В отличии от других мужчин-казахов, он не работал в животноводстве. Он был механизатором, отличным комбайнером еще в послевоенные годы и работал в бригаде моего тестя, Калашникова Ивана. Иван Емельянович, был не только хорошим бригадиром, он был еще и гармонистом, а – главное – человеком, с большим запасом природного юмора, чем он часто пользовался, по отношению к другим людям, в том числе и к соседу – Надыргали.
Теща рассказывала эпизод, как однажды сломался комбайн у Надыргали и он остался в ночь его ремонтировать. Это тогда была обычная практика. Ну, он остался, а бригадир уже поздно приехал домой.
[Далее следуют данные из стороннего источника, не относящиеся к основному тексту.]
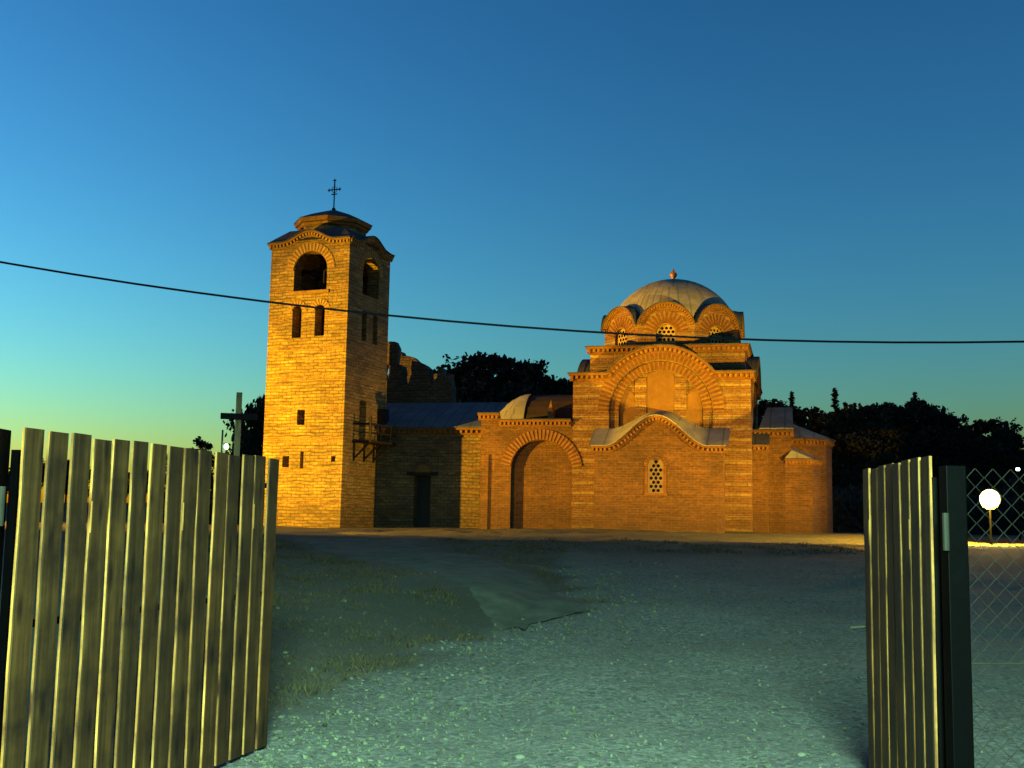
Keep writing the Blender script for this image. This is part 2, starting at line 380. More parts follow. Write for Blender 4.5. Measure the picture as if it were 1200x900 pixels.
def hz(x, y):
    z = hz_smooth(x, y)
    a = 0.05 if y > 6 else 0.02
    if 5 < y < 30: xc = 0.25 + 0.055 * y + 0.15 * math.sin(y * .35); z -= 0.035 * math.exp(-((abs(x - xc) - .75) / .17) ** 2) * sst(5, 7, y) * (1 - sst(24, 30, y))
    z += noise.noise(Vector((x * 0.45, y * 0.45, 0))) * a * 1.6 + noise.noise(Vector((x * 1.9, y * 1.9, 3))) * a * 0.7 + noise.noise(Vector((x * 5, y * 5, 3))) * a * 0.25
    return z
xs = sorted(set([round(s * 0.16 * i + s * 0.00075 * i ** 2.75, 3) for i in range(100) for s in (-1, 1)]))
ys = [-12.0, -8, -5, -2, 1]
y = 2.5
while y < 700: ys.append(y); y += max(0.11, 0.0065 * (y - 2) ** 1.05) if y < 32 else (0.5 if y < 60 else 0.035 * y)
gv = [(x, y, hz(x, y)) for y in ys for x in xs]
nx = len(xs); gf = [(j * nx + i, j * nx + i + 1, (j + 1) * nx + i + 1, (j + 1) * nx + i) for j in range(len(ys) - 1) for i in range(nx - 1)]
gm = bpy.data.meshes.new('ground'); gm.from_pydata(gv, [], gf)
at = gm.color_attributes.new("mask", 'FLOAT_COLOR', 'POINT')
def masks(x, y):
    b = lerp_tab(BANK, y)
    b += 0.9 * noise.noise(Vector((x * .7, y * .7, 21))) + .35 * noise.noise(Vector((x * 2.3, y * 2.3, 8)))
    g = sst(-0.5, 0.5, x - b + 0.2) * (1 - sst(7.5, 10, x - 0.12 * y)) if y < 40 else 0
    g = max(g, (1 - sst(6.5, 9.5, y)) * 0.9) * (1 - 0.85 * sst(22, 30, y))
    return g
for i, (x, y, z) in enumerate(gv):
    g = masks(x, y)
    at.data[i].color = (g, sst(-0.2, 0.5, noise.noise(Vector((x * .3, y * .3, 9)))) , 0, 1)
gm.materials.append(M['ground']); gm.polygons.foreach_set("use_smooth", [True] * len(gm.polygons))
kind(bpy.data.objects.new('ground', gm), 'structure'); COL.objects.link(bpy.data.objects['ground'])

# footpath slab climbing to the tower
PL = [(14.7, -0.25), (16.5, -0.75), (19, -1.45), (25, -4.2), (31, -6.2)]
PR = [(14.7, 0.55), (16.5, 1.30), (20.5, 0.70), (26, -0.8), (31, -2.4)]
mb = MB(); rings = []
for i in range(100):
    s = i / 99; row = []
    yl = 14.45 + (30.5 - 14.45) * s; yr = 16.35 + (30.5 - 16.35) * s
    n = 16
    for j in range(n + 1):
        q = j / n; yy = yl + (yr - yl) * q; xx = lerp_tab(PL, yl) * (1 - q) + lerp_tab(PR, yr) * q
        xx += 0.35 * noise.noise(Vector((yy * 1.1, j, 0))) * (1 if j in (0, n) else 0)
        row.append(Vector((xx, yy + (0.45 * noise.noise(Vector((j * .7, 2, 5))) - .5 * (abs(j - 8) / 8) ** 2 * -1 if i == 0 else 0), hz(xx, yy) + 0.028 - 0.07 * abs(2 * q - 1) ** 5)))
    low = [p - Vector((0, 0, 0.22)) for p in (row[-1], row[0])]
    rings.append(row + low)
mb.loft(rings); kind(mb.build('path', M['path'], smooth=False), 'structure')

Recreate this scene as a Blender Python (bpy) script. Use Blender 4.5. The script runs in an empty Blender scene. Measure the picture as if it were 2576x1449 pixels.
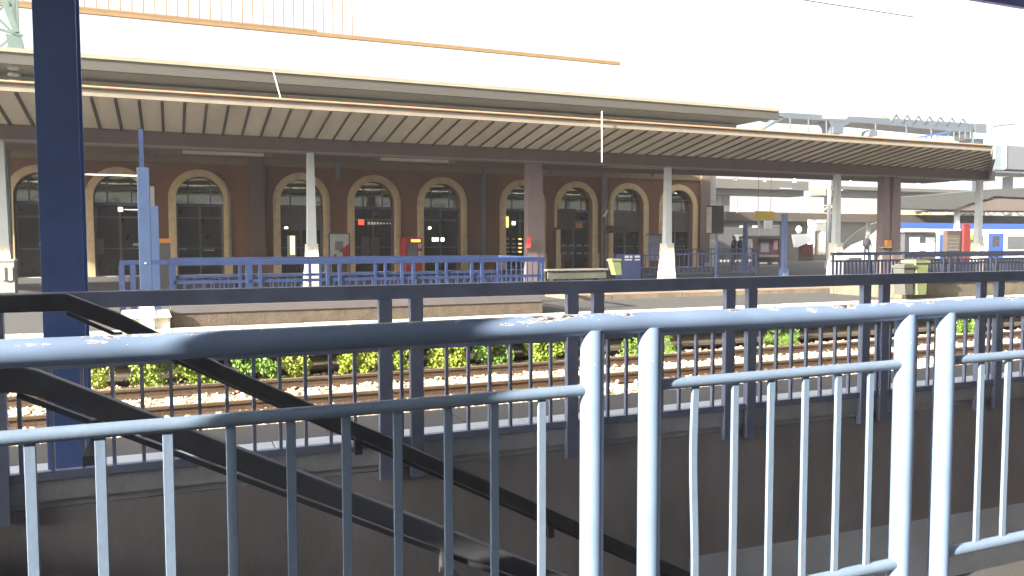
import bpy, bmesh, math, random
from mathutils import Vector, Matrix
random.seed(7)
sin, cos, pi, rad = math.sin, math.cos, math.pi, math.radians
S = bpy.context.scene
COL = S.collection

# ---------------------------------------------------------------- camera
F = 2030.0                      # focal length in units of a 2576 wide picture
TH, PITCH, ROLL = rad(22.9), math.atan(118.5/F), -0.001
f0 = Vector((sin(TH), cos(TH), 0)); r0 = Vector((cos(TH), -sin(TH), 0)); u0 = Vector((0, 0, 1))
FW = f0*cos(PITCH) - u0*sin(PITCH); UP0 = u0*cos(PITCH) + f0*sin(PITCH)
RT = (r0*cos(ROLL) + UP0*sin(ROLL)).normalized(); UP = RT.cross(FW)
cam = bpy.data.cameras.new('camera'); camo = bpy.data.objects.new('camera', cam); COL.objects.link(camo)
camo.matrix_world = Matrix((RT, UP, -FW)).transposed().to_4x4()
cam.sensor_width = 36; cam.lens = F/2576*36; cam.clip_start = 0.05; cam.clip_end = 3000
S.camera = camo
# ---------------------------------------------------------------- sun and sky
EL, AZ = rad(22), rad(74)       # sun behind the viewer, far to the left
sun_dir = Vector((-sin(AZ)*cos(EL), -cos(AZ)*cos(EL), sin(EL)))
W = bpy.data.worlds.new('World'); S.world = W; W.use_nodes = True
nt = W.node_tree; nt.nodes.clear()
sky = nt.nodes.new('ShaderNodeTexSky'); sky.sky_type = 'NISHITA'; sky.sun_disc = False
sky.sun_elevation = EL; sky.sun_rotation = math.atan2(sun_dir.x, sun_dir.y)
sky.air_density = 1.0; sky.dust_density = 6.0; sky.ozone_density = 1.0
bg = nt.nodes.new('ShaderNodeBackground'); bg.inputs['Strength'].default_value = 0.15
wo = nt.nodes.new('ShaderNodeOutputWorld')
hs = nt.nodes.new('ShaderNodeHueSaturation'); hs.inputs['Saturation'].default_value = 0.22; hs.inputs['Value'].default_value = 0.68
nt.links.new(sky.outputs[0], hs.inputs['Color']); lt = nt.nodes.new('ShaderNodeMix'); lt.data_type = 'RGBA'; lt.blend_type = 'LIGHTEN'; lt.inputs[0].default_value = 1; lt.inputs[7].default_value = (1.22, 1.2, 1.17, 1)
nt.links.new(hs.outputs[0], lt.inputs[6]); nt.links.new(lt.outputs[2], bg.inputs[0]); nt.links.new(bg.outputs[0], wo.inputs[0])
sl = bpy.data.lights.new('sun', 'SUN'); sl.energy = 5.0; sl.angle = rad(0.5); sl.color = (1, 0.90, 0.76)
so = bpy.data.objects.new('sun', sl); COL.objects.link(so)
so.rotation_euler = (-sun_dir).to_track_quat('-Z', 'Y').to_euler(); so.location = (-8, -8, 15)
S.view_settings.view_transform = 'Standard'; S.view_settings.look = 'None'
S.view_settings.gamma = 1; S.view_settings.exposure = 2.5; S.view_settings.use_curve_mapping = False
try:
    S.cycles.max_bounces = 8; S.cycles.diffuse_bounces = 5
except Exception: pass

def ray(x, y): return FW + RT*((x-1288)/F) - UP*((y-724.5)/F)
def atY(x, y, Y):               # where the sight line of a picture point meets the plane Y
    d = ray(x, y); return d*(Y/d.y)
def atZ(x, y, Z):
    d = ray(x, y); return d*(Z/d.z)
PZ = -1.35                      # platform level (the eye is at 0)
BZ = -2.15                      # top of the ballast

# ---------------------------------------------------------------- materials
MATS = {}
LOW = {k: .62 for k in ('pale blue worn enamel', 'pale blue bar enamel', 'rough concrete', 'far platform face concrete', 'dark platform foot concrete', 'platform asphalt', 'grey platform paving', 'ballast bed', 'ballast stone', 'concrete sleeper', 'rusty rail steel', 'pale green plastic', 'pale blue fence paint', 'fence shade blue', 'faded blue railing paint', 'light faded blue paint', 'orange gutter', 'canopy fascia', 'ochre sunlit metal', 'earth', 'overpass concrete', 'hall wall grey', 'brown grey fascia', 'shaded slate canopy', 'cabinet blue', 'dull red', 'shelter frame grey', 'brown cabinet', 'pale blue grey steel', 'roof top sheet', 'cream wing wall', 'red enamel', 'yellow panel', 'orange enamel', 'grey coping', 'roof edge grey', 'pale green mast steel', 'mossy board', 'pale bench slab')}
LOW['far platform face concrete'] = .4; LOW['shelter frame grey'] = .25; LOW['brown cabinet'] = .25; LOW['dull red'] = .3
LOW['pale blue worn enamel'] = LOW['pale blue bar enamel'] = .62; LOW['ballast stone'] = LOW['concrete sleeper'] = .9; LOW['ballast bed'] = .8; LOW['pale green plastic'] = .42
def mat(name, col, rough=0.6, metal=0.0, var=0.12, scale=3.0, bump=0.0, bscale=40.0, spec=0.5, emit=0, stretch=None, coat=0):
    if name in MATS: return MATS[name]
    if name in LOW: col = tuple(c*LOW[name] for c in col)
    m = bpy.data.materials.new(name); m.use_nodes = True; t = m.node_tree; N = t.nodes; L = t.links
    b = N['Principled BSDF']; b.inputs['Roughness'].default_value = rough; b.inputs['Metallic'].default_value = metal
    b.inputs['Specular IOR Level'].default_value = spec
    if coat: b.inputs['Coat Weight'].default_value = coat
    tc = N.new('ShaderNodeTexCoord'); mp = N.new('ShaderNodeMapping')
    L.new(tc.outputs['Object'], mp.inputs[0])
    if stretch: mp.inputs['Scale'].default_value = stretch
    nz = N.new('ShaderNodeTexNoise'); nz.inputs['Scale'].default_value = scale; nz.inputs['Detail'].default_value = 7
    nz.inputs['Roughness'].default_value = 0.62
    L.new(mp.outputs[0], nz.inputs['Vector'])
    cr = N.new('ShaderNodeValToRGB'); cr.color_ramp.elements[0].position = 0.3; cr.color_ramp.elements[1].position = 0.7
    cr.color_ramp.elements[0].color = tuple(max(0, c*(1-var)) for c in col)+(1,)
    cr.color_ramp.elements[1].color = tuple(min(1, c*(1+var)) for c in col)+(1,)
    L.new(nz.outputs['Fac'], cr.inputs[0]); L.new(cr.outputs[0], b.inputs['Base Color'])
    mr = N.new('ShaderNodeMapRange'); mr.inputs['To Min'].default_value = max(0.02, rough-0.08); mr.inputs['To Max'].default_value = min(1, rough+0.1)
    L.new(nz.outputs['Fac'], mr.inputs['Value']); L.new(mr.outputs[0], b.inputs['Roughness'])
    if bump:
        n2 = N.new('ShaderNodeTexNoise'); n2.inputs['Scale'].default_value = bscale; n2.inputs['Detail'].default_value = 5
        L.new(mp.outputs[0], n2.inputs['Vector'])
        bp = N.new('ShaderNodeBump'); bp.inputs['Strength'].default_value = bump; bp.inputs['Distance'].default_value = 0.02
        L.new(n2.outputs['Fac'], bp.inputs['Height']); L.new(bp.outputs[0], b.inputs['Normal'])
    if emit:
        b.inputs['Emission Color'].default_value = col+(1,); b.inputs['Emission Strength'].default_value = emit
    MATS[name] = m; return m

def worn_paint(name, col, chip, rough=0.4, amount=0.62, cscale=9.0, toponly=True):
    m = mat(name, col, rough, var=0.15, scale=3.5, bump=0.15, bscale=60); t = m.node_tree; N = t.nodes; L = t.links
    b = N['Principled BSDF']; src = b.inputs['Base Color'].links[0].from_socket
    tc = N.new('ShaderNodeTexCoord'); n = N.new('ShaderNodeTexNoise'); n.inputs['Scale'].default_value = cscale
    n.inputs['Detail'].default_value = 9; n.inputs['Roughness'].default_value = 0.7
    mp = N.new('ShaderNodeMapping'); mp.inputs['Scale'].default_value = (0.55, 1.6, 1.6)
    L.new(tc.outputs['Object'], mp.inputs[0]); L.new(mp.outputs[0], n.inputs['Vector'])
    fac = n.outputs['Fac']
    if toponly:
        g = N.new('ShaderNodeNewGeometry'); sp = N.new('ShaderNodeSeparateXYZ'); L.new(g.outputs['Normal'], sp.inputs[0])
        mm = N.new('ShaderNodeMath'); mm.operation = 'MULTIPLY_ADD'; mm.inputs[1].default_value = 0.12; L.new(sp.outputs['Z'], mm.inputs[0]); L.new(fac, mm.inputs[2])
        fac = mm.outputs[0]
    r = N.new('ShaderNodeValToRGB'); r.color_ramp.elements[0].position = amount; r.color_ramp.elements[1].position = amount+0.012
    L.new(fac, r.inputs[0])
    r2 = N.new('ShaderNodeValToRGB'); r2.color_ramp.elements[0].position = amount-0.02; r2.color_ramp.elements[1].position = amount-0.012
    L.new(fac, r2.inputs[0])
    mx0 = N.new('ShaderNodeMix'); mx0.data_type = 'RGBA'; L.new(r2.outputs[0], mx0.inputs[0]); L.new(src, mx0.inputs[6]); mx0.inputs[7].default_value = (0.72, 0.72, 0.7, 1)
    mx = N.new('ShaderNodeMix'); mx.data_type = 'RGBA'; L.new(r.outputs[0], mx.inputs[0]); L.new(mx0.outputs[2], mx.inputs[6]); mx.inputs[7].default_value = chip+(1,)
    L.new(mx.outputs[2], b.inputs['Base Color'])
    bp = N.new('ShaderNodeBump'); bp.inputs['Strength'].default_value = 0.4; bp.inputs['Distance'].default_value = 0.003; bp.invert = True
    L.new(r.outputs[0], bp.inputs['Height']); L.new(bp.outputs[0], b.inputs['Normal'])
    return m

rail_white = worn_paint('pale blue worn enamel', (0.23, 0.33, 0.52), (0.07, 0.04, 0.035), 0.38, amount=0.685, cscale=16)
bar_white = mat('pale blue bar enamel', (0.25, 0.35, 0.50), 0.42, var=0.06, scale=14, bump=0.05, bscale=60)
navy = mat('dark blue railing paint', (0.32, 0.37, 0.52), 0.42, var=0.16, scale=5, bump=0.1)
navy_d = mat('deep navy railing', (0.010, 0.014, 0.030), 0.5, var=0.15, scale=5)
navy2 = mat('column blue paint', (0.15, 0.23, 0.48), 0.38, var=0.15, scale=2.5, bump=0.1)
blue = mat('faded blue railing paint', (0.020, 0.042, 0.13), 0.5, var=0.18, scale=5)
blue_l = mat('light faded blue paint', (0.045, 0.085, 0.19), 0.5, var=0.15, scale=5)
handm = mat('handrail dark steel', (0.10, 0.105, 0.12), 0.35, metal=0.3, var=0.2, scale=8)
conc = mat('rough concrete', (0.13, 0.10, 0.072), 0.9, var=0.28, scale=7, bump=0.7, bscale=45)
conc_l = mat('pale kerb concrete', (0.62, 0.63, 0.65), 0.85, var=0.12, scale=6, bump=0.3)
conc_w = mat('white platform edge', (0.50, 0.48, 0.42), 0.8, var=0.1, scale=8, bump=0.2)
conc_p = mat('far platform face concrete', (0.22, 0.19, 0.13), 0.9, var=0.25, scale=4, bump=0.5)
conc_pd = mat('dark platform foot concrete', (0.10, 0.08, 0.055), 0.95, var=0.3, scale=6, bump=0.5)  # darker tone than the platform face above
wall_d = mat('stair wall render', (0.46, 0.43, 0.43), 0.85, var=0.3, scale=1.3, bump=0.1, bscale=35, stretch=(1, 1, 0.45))
wall_g = mat('stair wall grey dado', (0.82, 0.86, 0.92), 0.7, var=0.1, scale=3, bump=0.2)
tile_l = mat('pale paving', (0.66, 0.69, 0.74), 0.75, var=0.08, scale=3, bump=0.15)
asph = mat('platform asphalt', (0.06, 0.059, 0.058), 0.9, var=0.2, scale=5, bump=0.5, bscale=90)
asph2 = mat('grey platform paving', (0.08, 0.078, 0.075), 0.85, var=0.15, scale=2, bump=0.3)
ballm = mat('ballast bed', (0.40, 0.32, 0.23), 0.95, var=0.35, scale=14, bump=1.0, bscale=25)
stonem = mat('ballast stone', (0.56, 0.45, 0.31), 0.9, var=0.5, scale=5)
sleeperm = mat('concrete sleeper', (0.52, 0.47, 0.40), 0.9, var=0.15, scale=6, bump=0.4)
railm = mat('rusty rail steel', (0.11, 0.068, 0.04), 0.75, metal=0.2, var=0.25, scale=10, bump=0.3)
railtop = mat('polished rail head', (0.42, 0.36, 0.28), 0.35, metal=0.8, var=0.1, scale=10)
leafm = mat('leaf green', (0.17, 0.24, 0.022), 0.55, var=0.6, scale=11)
leafs = [leafm, mat('yellow green leaf', (0.21, 0.26, 0.025), 0.6, var=0.5, scale=9), mat('deeper green leaf', (0.10, 0.19, 0.022), 0.5, var=0.6, scale=9)]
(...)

Прибегает соседка, жена Надыргали, Кензеля, (очень была неспокойная женщина, хорошо понявшая, насколько хороша советская власть для женщин-мусульманок, в плане прав и свобод) и спрашивает: "Ванька, а где Надыргали?". А тот так спокойно отвечает: "А что его нет еще дома? – так он давно уехал с машиной! Там, правда, ему полевой бригадир дал пару девчат на копнитель, солому собирать, но они тоже уехали…". Ну, сказал и сказал, сам пошел спать. А Кензеля, ночью! двинула пешком за 11 километров в тракторную бригаду и…нашла там Надыргали…, который с помощником и трактористом (комбайн был прицепной), заканчивали ремонт. Иван Емельянович, несколько дней потом скрывался от набегов соседки Кензели…
Помню, был случай, когда мы с женой одно время жили в доме Калашниковых, где-то в конце шестидесятых, когда и Иван, и Надыргали, были уже на пенсии и работали ночными дежурными на ферме молодняка крупного рогатого скота. Ходить было далековато, более двух километров, в один конец. Как-то раз был сильнейший буран, приехал на лошади бригадир, Лакшенко Иосиф и сказал, что сегодня старикам так далеко идти не надо, буран света не видно, поэтому, он кого-то найдет там, поближе и – помоложе.
Иван Емельянович, посылает младшую дочь к Касымовым и наказывает ей: "Скажи Надыргали, что в пять часов, мы уже идем на дежурство.".